Depuis la loi du 19 juillet 1977, les enquêtes d’intentions de vote publiées sont contrôlées par une autorité indépendante, la Commission des sondages. La loi du 25 avril 2016 relative à la modernisation de diverses règles applicables aux élections a étendu ce contrôle aux sondages portant sur des thématiques au centre du débat électoral. En pratique, la Commission des sondages s’assure de la sincérité des résultats publiés par les instituts, qui lui transmettent une notice méthodologique. Le contrôle porte sur la qualité de l’échantillon, l’ordre et la cohérence des questions, et le redressement des résultats. En cas de manquement, la Commission adresse aux fautifs des mises au point qui font l’objet d’une diffusion publique. 

Un autre enjeu réside dans l’usage abusif de la dénomination « sondage » dans le débat public. Avec l’arrivée du web social, nous avons en effet assisté à la multiplication de consultations en ligne, notamment sous la forme de « questions du jour ». Celles-ci sont parfois présentées comme des « sondages », ce qui fausse le débat puisque tout en recueillant l’avis de plusieurs milliers d’individus, ces consultations ne reposent sur aucun des critères scientifiques de représentativité utilisés par les professionnels. Il faut donc être très vigilant quant à la méthodologie de l’enquête et à l’institut qui l’a réalisée.
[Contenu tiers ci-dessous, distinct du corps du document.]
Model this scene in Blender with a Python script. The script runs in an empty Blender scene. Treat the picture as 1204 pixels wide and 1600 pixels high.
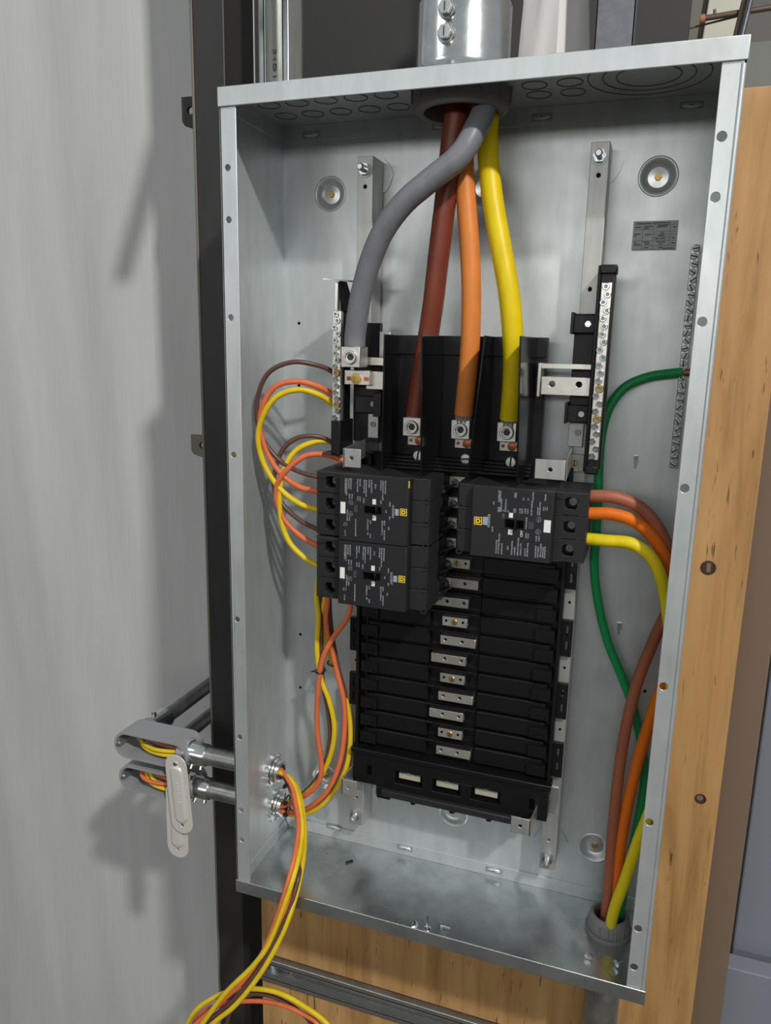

Les sondages sont-ils une industrie ?

Il existe aujourd’hui plusieurs dizaines de sociétés d’études et de sondage en France. Syntec Études, le syndicat représentatif des professionnels des études en France, regroupe une soixantaine d’entreprises, allant des très petites structures jusqu’aux plus grands opérateurs du marché, qui totalisent plus de la moitié du marché français des études, lequel est estimé à plus de 2 milliards d’euros de chiffre d’affaires. En pratique, les secteurs de la grande consommation, de la distribution et du commerce sont les principaux pourvoyeurs d’études et représentent environ 50 % de la demande totale. Les études d’opinion représentent moins de 10 % de l’activité du secteur, études politiques incluses. Ces dernières présentent toutefois un intérêt stratégique non négligeable puisqu’elles procurent une forte visibilité à ceux qui les produisent. Logiquement, les instituts les plus connus sont ceux que l’on retrouve régulièrement dans les médias : Ipsos, TNS-Sofres, BVA, Ifop, OpinionWay, Viavoice, CSA, Odoxa, et plus récemment Elabe. Plusieurs milliers d’études sont produites chaque année mais, compte tenu de leur diversité, il est difficile d’établir un prix moyen. Le coût d’une étude peut en effet aller de quelques centaines d’euros pour une question d’opinion à plusieurs centaines de milliers d’euros pour des dispositifs de grande ampleur. Au total, le secteur des études emploie plusieurs milliers de salariés, avec un haut niveau de qualification : le recrutement d’un chargé d’études débutant se fait à bac + 5, ce qui témoigne du degré élevé de connaissance et d’expertise que mobilise au quotidien ce secteur.